__YOUR INSTRUCTIONS__: Each entry below must be repeated word for word.
========
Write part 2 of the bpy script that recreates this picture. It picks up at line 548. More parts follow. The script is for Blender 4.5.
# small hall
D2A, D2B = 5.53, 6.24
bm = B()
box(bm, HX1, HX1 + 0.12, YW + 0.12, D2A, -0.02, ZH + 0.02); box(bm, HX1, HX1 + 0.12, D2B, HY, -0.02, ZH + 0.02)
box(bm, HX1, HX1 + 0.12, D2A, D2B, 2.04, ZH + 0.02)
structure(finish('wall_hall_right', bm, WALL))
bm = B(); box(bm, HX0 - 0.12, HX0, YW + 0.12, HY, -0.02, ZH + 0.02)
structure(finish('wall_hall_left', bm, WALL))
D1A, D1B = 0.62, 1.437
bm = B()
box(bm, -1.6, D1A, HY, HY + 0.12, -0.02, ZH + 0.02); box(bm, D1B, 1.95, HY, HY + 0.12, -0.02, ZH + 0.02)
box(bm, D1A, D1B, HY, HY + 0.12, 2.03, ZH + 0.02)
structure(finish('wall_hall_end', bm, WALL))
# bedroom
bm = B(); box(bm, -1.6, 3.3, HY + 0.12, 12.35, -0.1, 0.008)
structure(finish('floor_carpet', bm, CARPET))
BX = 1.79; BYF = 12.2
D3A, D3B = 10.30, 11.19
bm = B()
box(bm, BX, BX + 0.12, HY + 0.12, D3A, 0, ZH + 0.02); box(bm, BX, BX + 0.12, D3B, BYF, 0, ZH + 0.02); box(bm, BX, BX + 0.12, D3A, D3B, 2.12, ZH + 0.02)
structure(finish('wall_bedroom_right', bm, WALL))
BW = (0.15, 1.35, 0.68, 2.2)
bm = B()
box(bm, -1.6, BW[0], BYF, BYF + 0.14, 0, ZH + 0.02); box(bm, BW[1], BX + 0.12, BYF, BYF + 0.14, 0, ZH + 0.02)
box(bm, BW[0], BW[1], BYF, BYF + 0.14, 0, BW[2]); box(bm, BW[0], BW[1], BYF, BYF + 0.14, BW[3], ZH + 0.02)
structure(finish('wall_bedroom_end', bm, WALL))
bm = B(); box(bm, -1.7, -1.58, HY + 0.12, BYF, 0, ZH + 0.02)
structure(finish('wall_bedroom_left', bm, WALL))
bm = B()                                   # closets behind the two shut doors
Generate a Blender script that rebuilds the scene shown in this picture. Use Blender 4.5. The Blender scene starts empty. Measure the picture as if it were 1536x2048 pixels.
========
__OUTPUT FOR THIS EXERCISE__:
Write part 2 of the bpy script that recreates this picture. It picks up at line 548. More parts follow. The script is for Blender 4.5.
# small hall
D2A, D2B = 5.53, 6.24
bm = B()
box(bm, HX1, HX1 + 0.12, YW + 0.12, D2A, -0.02, ZH + 0.02); box(bm, HX1, HX1 + 0.12, D2B, HY, -0.02, ZH + 0.02)
box(bm, HX1, HX1 + 0.12, D2A, D2B, 2.04, ZH + 0.02)
structure(finish('wall_hall_right', bm, WALL))
bm = B(); box(bm, HX0 - 0.12, HX0, YW + 0.12, HY, -0.02, ZH + 0.02)
structure(finish('wall_hall_left', bm, WALL))
D1A, D1B = 0.62, 1.437
bm = B()
box(bm, -1.6, D1A, HY, HY + 0.12, -0.02, ZH + 0.02); box(bm, D1B, 1.95, HY, HY + 0.12, -0.02, ZH + 0.02)
box(bm, D1A, D1B, HY, HY + 0.12, 2.03, ZH + 0.02)
structure(finish('wall_hall_end', bm, WALL))
# bedroom
bm = B(); box(bm, -1.6, 3.3, HY + 0.12, 12.35, -0.1, 0.008)
structure(finish('floor_carpet', bm, CARPET))
BX = 1.79; BYF = 12.2
D3A, D3B = 10.30, 11.19
bm = B()
box(bm, BX, BX + 0.12, HY + 0.12, D3A, 0, ZH + 0.02); box(bm, BX, BX + 0.12, D3B, BYF, 0, ZH + 0.02); box(bm, BX, BX + 0.12, D3A, D3B, 2.12, ZH + 0.02)
structure(finish('wall_bedroom_right', bm, WALL))
BW = (0.15, 1.35, 0.68, 2.2)
bm = B()
box(bm, -1.6, BW[0], BYF, BYF + 0.14, 0, ZH + 0.02); box(bm, BW[1], BX + 0.12, BYF, BYF + 0.14, 0, ZH + 0.02)
box(bm, BW[0], BW[1], BYF, BYF + 0.14, 0, BW[2]); box(bm, BW[0], BW[1], BYF, BYF + 0.14, BW[3], ZH + 0.02)
structure(finish('wall_bedroom_end', bm, WALL))
bm = B(); box(bm, -1.7, -1.58, HY + 0.12, BYF, 0, ZH + 0.02)
structure(finish('wall_bedroom_left', bm, WALL))
bm = B()                                   # closets behind the two shut doors
Generate a Blender script that rebuilds the scene shown in this picture. Use Blender 4.5. The Blender scene starts empty. Measure the picture as if it were 1536x2048 pixels.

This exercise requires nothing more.